Unloved manganese augurs ill for steel outlook
Post Date: 14 May 2015 Viewed: 326
When BHP Billiton completes the separation of its smaller businesses into a new publicly listed company called South32 on Monday it will also be jettisoning 2015’s worst-performing mined commodity.
Benchmark manganese ore, a widely used ingredient in steelmaking, has dropped 30 per cent since the start of the year to less than $3 a dry metric tonne, weighed down by weak demand and high stocks at ports in China. That is a worse performance than the 26 per cent drop in metallurgical coal and a decline of 12.5 per cent for iron ore so far this year.
Analysts are now forecasting the metal, which rode the construction and property boom in China, could remain in the doldrums for five years.
“We don’t see the price getting back to $4.50 — last year’s average price — until 2020,” Macquarie said in a recent report.
Manganese is the 12th most abundant element in the earth’s crust.

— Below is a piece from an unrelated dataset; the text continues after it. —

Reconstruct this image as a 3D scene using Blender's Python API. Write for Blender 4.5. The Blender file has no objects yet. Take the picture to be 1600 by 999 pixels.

Most of the manganese produced each year — Australian and South Africa are among the biggest suppliers with China — is used in the production of steel. It is either used as an alloying agent to increase strength and toughness of steel, or to remove residual sulphur or oxygen.
South32, named after the line of latitude linking its business centres in Perth and Johannesburg, will be the world’s biggest producer of manganese when it starts trading in Australia, South Africa and London on Monday.
Forecasts for the company’s market value have dropped sharply since the demerger was announced last year, as prices for its main products, which include aluminium and its low-cost manganese assets, have dropped. Analysts are unusually far apart in their forecast valuation of the firm, putting it at anywhere from $7bn to $14bn.
For the past couple of years the 19m-tonne-a-year manganese market has been struggling to digest a supply glut. Encouraged by prices that reached an $18 a tonne peak before the financial crisis, output surged as new mines, mainly in South Africa, came on line. This contributed to a large increase in stocks.
CRU, a consultancy, estimates the market was oversupplied by 843,000 tonnes of contained manganese in 2013 and 350,000 tonnes in 2014. Traders say it will take some time to clear the overhang. CRU is forecasting a deficit of 364,000 tonnes in 2015 and says struggling producers have benefited from lower costs after the oil price fall and the weakening of most commodity currencies.
At the same time, demand for manganese in China, the world’s biggest producer and consumer of steel, has slowed. Many analysts are forecasting flat to negative growth in Chinese steel consumption this year and demand has also been hurt by the closure of ferroalloy plants in India.
Unlike other steelmaking ingredients such as iron ore, where there is a liquid derivatives markets, the price of manganese is set by transactions in the physical market. As such, some analysts believe it more accurately reflects conditions in the steel industry.
Over the past six weeks there has been a divergence in the performance of manganese and metallurgical coal, which is also used in the steelmaking process. While iron ore has climbed 35 per cent in a breathtaking rally, manganese and metallurgical coal are trading at levels last seen in early 2007.
“Without any financial market distortion, the lesser steelmaking raw materials perhaps better reflect the subdued feeling of the global steel industry, given low (if potentially bottoming) prices and relatively weak demand growth,” Macquarie said in its recent report.
However, others take a different view of this relatively opaque market.
Anna Fleming, consultant at CRU, says manganese lagged behind the collapse in other steelmaking ingredients, pointing out its resilient performance at the end of 2014 when the price of iron ore was falling sharply.
“We are starting to see more positive signs coming out of the Chinese steel market. But ferroalloy producers are still struggling with cash flow and operating hand to mouth, so their ability to buy ore is restricted,” she said.